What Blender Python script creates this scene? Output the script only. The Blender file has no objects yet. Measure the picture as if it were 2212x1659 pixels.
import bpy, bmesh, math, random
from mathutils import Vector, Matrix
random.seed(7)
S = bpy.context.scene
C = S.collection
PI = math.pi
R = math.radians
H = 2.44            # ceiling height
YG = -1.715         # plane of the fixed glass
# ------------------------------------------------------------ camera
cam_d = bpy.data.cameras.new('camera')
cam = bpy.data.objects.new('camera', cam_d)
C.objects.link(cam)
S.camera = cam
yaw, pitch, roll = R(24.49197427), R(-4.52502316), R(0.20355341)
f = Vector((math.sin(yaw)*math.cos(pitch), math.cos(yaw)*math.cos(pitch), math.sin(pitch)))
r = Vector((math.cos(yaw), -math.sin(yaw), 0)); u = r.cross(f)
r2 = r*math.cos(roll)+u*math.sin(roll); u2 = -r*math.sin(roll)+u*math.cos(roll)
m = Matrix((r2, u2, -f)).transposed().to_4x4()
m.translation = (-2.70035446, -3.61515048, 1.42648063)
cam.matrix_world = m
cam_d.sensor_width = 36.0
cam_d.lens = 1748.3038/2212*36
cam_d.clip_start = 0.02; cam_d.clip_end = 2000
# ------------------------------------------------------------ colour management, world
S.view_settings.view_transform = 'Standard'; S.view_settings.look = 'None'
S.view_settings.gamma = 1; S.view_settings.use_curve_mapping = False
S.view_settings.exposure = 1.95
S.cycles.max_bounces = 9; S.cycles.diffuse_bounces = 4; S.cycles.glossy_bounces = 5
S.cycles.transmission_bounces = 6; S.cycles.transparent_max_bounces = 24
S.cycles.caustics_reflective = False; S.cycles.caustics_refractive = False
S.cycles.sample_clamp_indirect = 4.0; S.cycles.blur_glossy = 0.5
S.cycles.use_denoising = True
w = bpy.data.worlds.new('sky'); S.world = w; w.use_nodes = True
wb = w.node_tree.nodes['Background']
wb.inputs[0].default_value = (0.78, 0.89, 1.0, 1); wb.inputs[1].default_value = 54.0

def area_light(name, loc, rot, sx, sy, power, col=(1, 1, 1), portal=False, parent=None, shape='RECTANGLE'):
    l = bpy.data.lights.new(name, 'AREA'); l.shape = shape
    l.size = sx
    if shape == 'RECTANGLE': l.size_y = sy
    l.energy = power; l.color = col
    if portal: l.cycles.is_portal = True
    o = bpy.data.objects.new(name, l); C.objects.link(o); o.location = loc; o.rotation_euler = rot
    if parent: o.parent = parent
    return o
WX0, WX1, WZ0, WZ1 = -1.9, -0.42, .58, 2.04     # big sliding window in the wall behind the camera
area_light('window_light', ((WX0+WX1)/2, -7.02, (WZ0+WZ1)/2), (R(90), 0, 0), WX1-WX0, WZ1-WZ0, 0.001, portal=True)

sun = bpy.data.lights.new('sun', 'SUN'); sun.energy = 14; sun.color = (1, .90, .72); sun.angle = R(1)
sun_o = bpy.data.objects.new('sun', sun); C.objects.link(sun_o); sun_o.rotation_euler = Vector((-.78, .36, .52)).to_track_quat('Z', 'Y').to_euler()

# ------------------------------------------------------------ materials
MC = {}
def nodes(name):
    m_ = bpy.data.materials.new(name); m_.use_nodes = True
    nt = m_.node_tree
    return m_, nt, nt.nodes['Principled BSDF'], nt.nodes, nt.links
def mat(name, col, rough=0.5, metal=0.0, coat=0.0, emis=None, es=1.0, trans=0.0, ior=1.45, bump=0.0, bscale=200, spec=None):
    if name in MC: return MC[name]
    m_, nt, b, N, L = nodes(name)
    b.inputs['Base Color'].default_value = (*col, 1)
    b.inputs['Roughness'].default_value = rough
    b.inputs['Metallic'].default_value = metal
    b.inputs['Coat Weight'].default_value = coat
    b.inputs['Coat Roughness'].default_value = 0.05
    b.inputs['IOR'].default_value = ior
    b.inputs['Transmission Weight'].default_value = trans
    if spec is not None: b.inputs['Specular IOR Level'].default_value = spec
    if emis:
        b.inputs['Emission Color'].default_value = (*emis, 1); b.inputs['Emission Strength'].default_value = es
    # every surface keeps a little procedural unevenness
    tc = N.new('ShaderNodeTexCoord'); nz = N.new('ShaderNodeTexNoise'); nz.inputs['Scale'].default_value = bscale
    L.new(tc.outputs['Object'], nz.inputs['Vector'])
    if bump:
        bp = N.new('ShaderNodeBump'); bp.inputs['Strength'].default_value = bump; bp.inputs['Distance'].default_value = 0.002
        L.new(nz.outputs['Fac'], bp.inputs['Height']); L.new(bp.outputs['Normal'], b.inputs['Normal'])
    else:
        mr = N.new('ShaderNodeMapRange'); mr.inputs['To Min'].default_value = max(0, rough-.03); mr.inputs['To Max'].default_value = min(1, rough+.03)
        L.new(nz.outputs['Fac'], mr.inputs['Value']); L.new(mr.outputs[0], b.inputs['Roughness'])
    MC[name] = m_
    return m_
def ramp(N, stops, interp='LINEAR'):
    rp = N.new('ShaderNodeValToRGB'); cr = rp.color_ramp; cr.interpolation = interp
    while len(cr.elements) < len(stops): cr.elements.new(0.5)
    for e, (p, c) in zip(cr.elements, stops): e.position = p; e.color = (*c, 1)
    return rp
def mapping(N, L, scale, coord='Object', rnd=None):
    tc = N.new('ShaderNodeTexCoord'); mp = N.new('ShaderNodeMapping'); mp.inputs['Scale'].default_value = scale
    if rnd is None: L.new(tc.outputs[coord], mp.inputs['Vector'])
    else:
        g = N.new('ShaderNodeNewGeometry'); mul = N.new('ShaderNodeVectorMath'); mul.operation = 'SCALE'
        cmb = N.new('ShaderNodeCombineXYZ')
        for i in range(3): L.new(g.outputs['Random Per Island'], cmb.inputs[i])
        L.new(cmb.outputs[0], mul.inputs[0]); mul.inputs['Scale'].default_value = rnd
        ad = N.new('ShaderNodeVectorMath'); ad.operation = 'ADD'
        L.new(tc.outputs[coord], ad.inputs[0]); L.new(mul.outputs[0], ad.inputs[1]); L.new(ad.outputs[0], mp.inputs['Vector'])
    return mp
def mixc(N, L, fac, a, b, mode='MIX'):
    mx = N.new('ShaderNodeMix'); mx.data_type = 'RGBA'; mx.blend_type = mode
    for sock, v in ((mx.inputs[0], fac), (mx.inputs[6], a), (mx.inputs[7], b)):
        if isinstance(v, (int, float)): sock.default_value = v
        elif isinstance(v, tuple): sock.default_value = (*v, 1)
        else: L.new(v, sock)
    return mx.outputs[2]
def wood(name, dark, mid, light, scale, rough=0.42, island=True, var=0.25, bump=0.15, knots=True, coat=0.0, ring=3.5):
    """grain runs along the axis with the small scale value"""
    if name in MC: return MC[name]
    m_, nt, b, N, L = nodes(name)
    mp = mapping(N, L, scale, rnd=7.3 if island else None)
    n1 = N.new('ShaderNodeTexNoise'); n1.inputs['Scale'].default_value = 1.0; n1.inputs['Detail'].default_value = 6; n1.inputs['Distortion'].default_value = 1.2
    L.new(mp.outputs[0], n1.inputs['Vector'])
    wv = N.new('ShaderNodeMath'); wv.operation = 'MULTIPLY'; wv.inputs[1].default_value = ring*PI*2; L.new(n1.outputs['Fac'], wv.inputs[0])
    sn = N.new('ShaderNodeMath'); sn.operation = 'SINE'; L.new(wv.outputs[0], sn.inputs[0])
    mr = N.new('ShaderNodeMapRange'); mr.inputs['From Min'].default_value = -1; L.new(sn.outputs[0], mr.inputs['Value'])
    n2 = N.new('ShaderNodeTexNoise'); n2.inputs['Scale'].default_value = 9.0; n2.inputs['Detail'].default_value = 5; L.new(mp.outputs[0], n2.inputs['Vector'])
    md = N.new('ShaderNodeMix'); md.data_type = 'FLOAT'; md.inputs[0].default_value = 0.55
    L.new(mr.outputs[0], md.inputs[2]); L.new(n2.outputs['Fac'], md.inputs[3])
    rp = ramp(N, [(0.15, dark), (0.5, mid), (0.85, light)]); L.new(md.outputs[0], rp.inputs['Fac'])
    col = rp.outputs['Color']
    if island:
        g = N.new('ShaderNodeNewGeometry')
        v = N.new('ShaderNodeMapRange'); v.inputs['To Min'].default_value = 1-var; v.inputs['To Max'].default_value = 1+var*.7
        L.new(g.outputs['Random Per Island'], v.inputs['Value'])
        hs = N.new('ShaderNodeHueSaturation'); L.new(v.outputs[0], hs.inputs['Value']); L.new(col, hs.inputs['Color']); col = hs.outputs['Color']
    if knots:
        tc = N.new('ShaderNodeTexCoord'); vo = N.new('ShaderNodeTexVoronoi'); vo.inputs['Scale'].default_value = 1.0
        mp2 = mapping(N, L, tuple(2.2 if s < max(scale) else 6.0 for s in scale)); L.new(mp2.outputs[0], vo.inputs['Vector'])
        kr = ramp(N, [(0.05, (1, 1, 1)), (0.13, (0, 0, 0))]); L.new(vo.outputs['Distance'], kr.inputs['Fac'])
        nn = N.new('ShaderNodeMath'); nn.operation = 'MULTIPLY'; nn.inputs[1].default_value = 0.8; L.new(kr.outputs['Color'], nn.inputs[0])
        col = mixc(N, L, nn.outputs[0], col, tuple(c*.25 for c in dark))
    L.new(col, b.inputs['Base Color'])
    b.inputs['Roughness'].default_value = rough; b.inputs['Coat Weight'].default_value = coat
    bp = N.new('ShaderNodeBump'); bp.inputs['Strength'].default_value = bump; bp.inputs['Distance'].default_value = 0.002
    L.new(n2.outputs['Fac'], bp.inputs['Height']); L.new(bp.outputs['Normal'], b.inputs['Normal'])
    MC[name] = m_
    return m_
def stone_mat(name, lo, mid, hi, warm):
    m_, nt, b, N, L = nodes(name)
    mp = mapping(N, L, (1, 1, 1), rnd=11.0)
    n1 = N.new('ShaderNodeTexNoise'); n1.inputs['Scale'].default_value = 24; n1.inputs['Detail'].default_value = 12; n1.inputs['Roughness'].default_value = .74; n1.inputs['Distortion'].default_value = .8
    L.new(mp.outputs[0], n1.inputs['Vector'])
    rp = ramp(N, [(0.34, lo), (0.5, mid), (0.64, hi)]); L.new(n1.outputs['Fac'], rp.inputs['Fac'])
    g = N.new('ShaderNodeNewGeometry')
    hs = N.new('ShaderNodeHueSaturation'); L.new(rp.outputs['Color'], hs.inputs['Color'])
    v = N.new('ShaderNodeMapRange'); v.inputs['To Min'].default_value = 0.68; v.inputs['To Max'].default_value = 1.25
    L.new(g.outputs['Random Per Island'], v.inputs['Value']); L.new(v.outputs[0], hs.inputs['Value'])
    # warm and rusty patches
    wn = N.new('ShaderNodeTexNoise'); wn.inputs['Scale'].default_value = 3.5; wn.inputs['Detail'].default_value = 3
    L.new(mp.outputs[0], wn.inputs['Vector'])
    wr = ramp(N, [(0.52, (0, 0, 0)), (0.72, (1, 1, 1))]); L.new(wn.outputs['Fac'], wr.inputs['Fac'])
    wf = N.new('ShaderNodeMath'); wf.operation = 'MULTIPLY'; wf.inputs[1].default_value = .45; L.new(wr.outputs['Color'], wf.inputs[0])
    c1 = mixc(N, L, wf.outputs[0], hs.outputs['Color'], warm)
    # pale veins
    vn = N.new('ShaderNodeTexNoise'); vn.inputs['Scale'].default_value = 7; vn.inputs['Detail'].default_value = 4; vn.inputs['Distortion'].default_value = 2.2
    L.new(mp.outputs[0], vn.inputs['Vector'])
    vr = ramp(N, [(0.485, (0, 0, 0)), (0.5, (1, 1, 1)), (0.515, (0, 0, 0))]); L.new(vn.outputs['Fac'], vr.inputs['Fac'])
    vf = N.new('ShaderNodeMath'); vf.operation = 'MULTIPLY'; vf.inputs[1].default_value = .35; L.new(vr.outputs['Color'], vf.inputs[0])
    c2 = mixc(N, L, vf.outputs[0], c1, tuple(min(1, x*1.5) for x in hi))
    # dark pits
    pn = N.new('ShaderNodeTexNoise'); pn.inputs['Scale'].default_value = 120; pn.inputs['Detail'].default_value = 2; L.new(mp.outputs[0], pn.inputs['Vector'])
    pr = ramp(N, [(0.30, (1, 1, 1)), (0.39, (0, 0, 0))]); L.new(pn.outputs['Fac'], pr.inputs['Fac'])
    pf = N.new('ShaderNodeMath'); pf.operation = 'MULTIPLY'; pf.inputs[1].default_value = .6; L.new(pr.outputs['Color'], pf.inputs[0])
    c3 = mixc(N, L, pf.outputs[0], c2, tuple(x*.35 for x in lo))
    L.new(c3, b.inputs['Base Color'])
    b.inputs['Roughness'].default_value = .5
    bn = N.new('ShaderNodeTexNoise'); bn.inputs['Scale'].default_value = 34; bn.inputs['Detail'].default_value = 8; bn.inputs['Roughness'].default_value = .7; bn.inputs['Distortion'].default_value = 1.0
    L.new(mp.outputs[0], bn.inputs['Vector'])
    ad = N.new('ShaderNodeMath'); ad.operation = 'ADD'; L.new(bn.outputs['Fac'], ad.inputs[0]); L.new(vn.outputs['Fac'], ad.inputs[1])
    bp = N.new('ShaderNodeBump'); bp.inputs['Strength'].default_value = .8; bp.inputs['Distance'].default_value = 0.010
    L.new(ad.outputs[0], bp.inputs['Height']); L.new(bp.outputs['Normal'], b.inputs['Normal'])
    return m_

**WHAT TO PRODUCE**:
Please give an exact restatement of only the lines from the beginning of the material above to the line with "wb.inputs[0].default_value = (0.78, 0.89, 1.0, 1);", inclusive.

**RESPONSE BELOW**:
What Blender Python script creates this scene? Output the script only. The Blender file has no objects yet. Measure the picture as if it were 2212x1659 pixels.
import bpy, bmesh, math, random
from mathutils import Vector, Matrix
random.seed(7)
S = bpy.context.scene
C = S.collection
PI = math.pi
R = math.radians
H = 2.44            # ceiling height
YG = -1.715         # plane of the fixed glass
# ------------------------------------------------------------ camera
cam_d = bpy.data.cameras.new('camera')
cam = bpy.data.objects.new('camera', cam_d)
C.objects.link(cam)
S.camera = cam
yaw, pitch, roll = R(24.49197427), R(-4.52502316), R(0.20355341)
f = Vector((math.sin(yaw)*math.cos(pitch), math.cos(yaw)*math.cos(pitch), math.sin(pitch)))
r = Vector((math.cos(yaw), -math.sin(yaw), 0)); u = r.cross(f)
r2 = r*math.cos(roll)+u*math.sin(roll); u2 = -r*math.sin(roll)+u*math.cos(roll)
m = Matrix((r2, u2, -f)).transposed().to_4x4()
m.translation = (-2.70035446, -3.61515048, 1.42648063)
cam.matrix_world = m
cam_d.sensor_width = 36.0
cam_d.lens = 1748.3038/2212*36
cam_d.clip_start = 0.02; cam_d.clip_end = 2000
# ------------------------------------------------------------ colour management, world
S.view_settings.view_transform = 'Standard'; S.view_settings.look = 'None'
S.view_settings.gamma = 1; S.view_settings.use_curve_mapping = False
S.view_settings.exposure = 1.95
S.cycles.max_bounces = 9; S.cycles.diffuse_bounces = 4; S.cycles.glossy_bounces = 5
S.cycles.transmission_bounces = 6; S.cycles.transparent_max_bounces = 24
S.cycles.caustics_reflective = False; S.cycles.caustics_refractive = False
S.cycles.sample_clamp_indirect = 4.0; S.cycles.blur_glossy = 0.5
S.cycles.use_denoising = True
w = bpy.data.worlds.new('sky'); S.world = w; w.use_nodes = True
wb = w.node_tree.nodes['Background']
wb.inputs[0].default_value = (0.78, 0.89, 1.0, 1); wb.inputs[1].default_value = 54.0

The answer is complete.